Präsentation „Hochschule hinter Stacheldraht“
Jeder kennt es, dieses mulmige Gefühl frühmorgens, wenn man durch die Eingangspforten seiner Schule schreitet, sei es wegen mangelnder Unterrichtsvorbereitung, nicht erledigter Hausaufgaben oder einer anstehenden Klausur! Am Morgen nach der Präsentation von Dr.
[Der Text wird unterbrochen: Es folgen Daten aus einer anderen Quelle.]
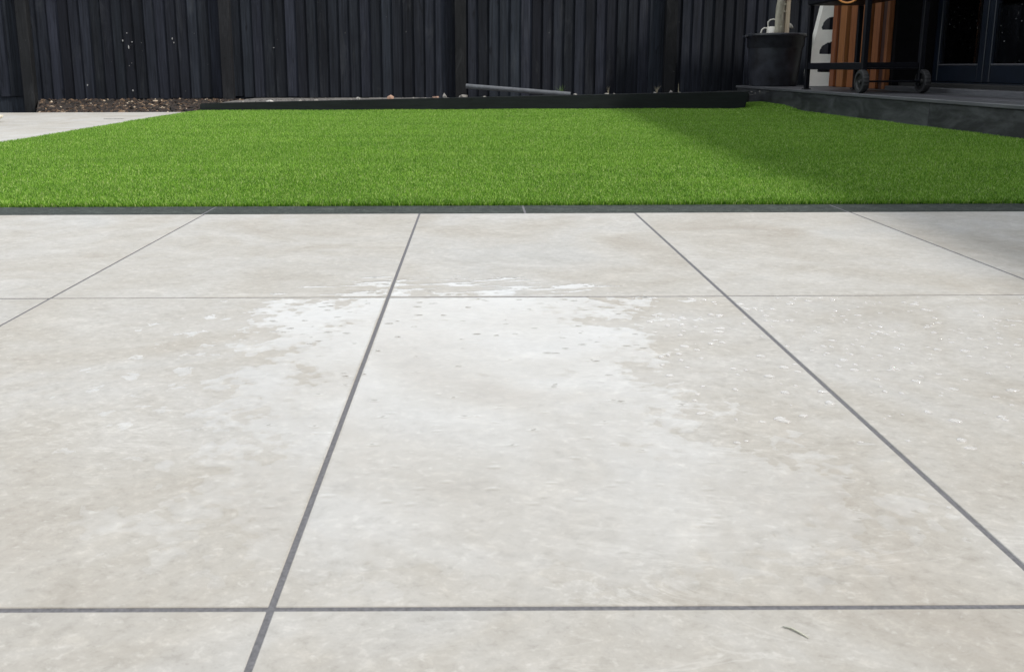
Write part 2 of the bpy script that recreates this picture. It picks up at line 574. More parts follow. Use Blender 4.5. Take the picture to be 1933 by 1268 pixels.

Heiner Nuhn tat man dies aber aus einem anderen Grund: Vor dem geistigen Auge verwandelte sich das Gelände rings um den Altbau in ein militärisches Terrain mit Wachtürmen und Stacheldrahtzaun, vor dem eine Wachpatrouille mit Spürhunden nach entflohenen Häftlingen sucht.
Die sich auf umfangreiche Recherchen stützende Präsentation von Dr. Nuhn über das Gefangenenlager für Offiziere (Oflag IX A/Z), in das das Schulgebäude von 1939-45 zweckentfremdet wurde, führte die Absurditäten des letzten Krieges vor Augen. Vielfach verlesene Berichte von ehemaligen Häftlingen und Einblendungen von Bildern eines inhaftierten Kriegszeichners trugen zur Anschaulichkeit des Vortrags bei.
Gleich zu Beginn wurde der menschenverachtende Zynismus des deutschen Regimes überdeutlich: Während polnische Militärgeistliche nach ihrer Rotenburger Inhaftierung in Konzentrationslager deportiert wurden, die viele von ihnen nicht überleben sollten, gewährte man amerikanischen, englischen, australischen und belgischen Offizieren den Schutz ihrer leiblichen Unversehrtheit – gemäß den Genfer Konventionen, auch dann, wenn mehrfach Fluchtversuche unternommen wurden. Die Darstellung des Lagerlebens sorgte für ungläubiges Staunen im zahlreich erschienenen Publikum: Denn neben Ausflügen in die nähere Umgebung, natürlich unter Bewachung, verkürzten die Offiziere die Tristesse ihrer Unfreiheit mit eigenen Theateraufführungen, Gründung von Orchestern und wissenschaftlichen Studien, die sogar das Erlernen der deutschen Sprache umfassen konnten.
Doch dies war sozusagen nur das „offizielle“ Programm der Häftlinge. Ganz andere Aktivitäten entfaltete man im Verborgenen, die deutlich machen, dass das Lagerleben alles andere als dasjenige eines Feriencamps war: Die detaillierte Schilderung der Tunnelbauten und Fluchtversuche bildete den Höhepunkt des spannenden Vortrags.
Die Dokumentation dieser dunklen Jahre in der Historie unserer Schule ist ab Sonntag bis Anfang Februar nächsten Jahres im Kreisheimatmuseum zu sehen.
Ein Muss für alle historisch Interessierten, für alle JGSler sowieso!
Herr Dr. Nuhn mit der Schulleiterin Frau Rimbach
Ganz herzlichen Dank an Dr. Heiner Nuhn für diese lehrreiche Präsentation, ebenso an seine Frau Inge, die ihren Mann bei der akribischen Recherche und Zusammenstellung der umfangreichen Dokumente unterstützte!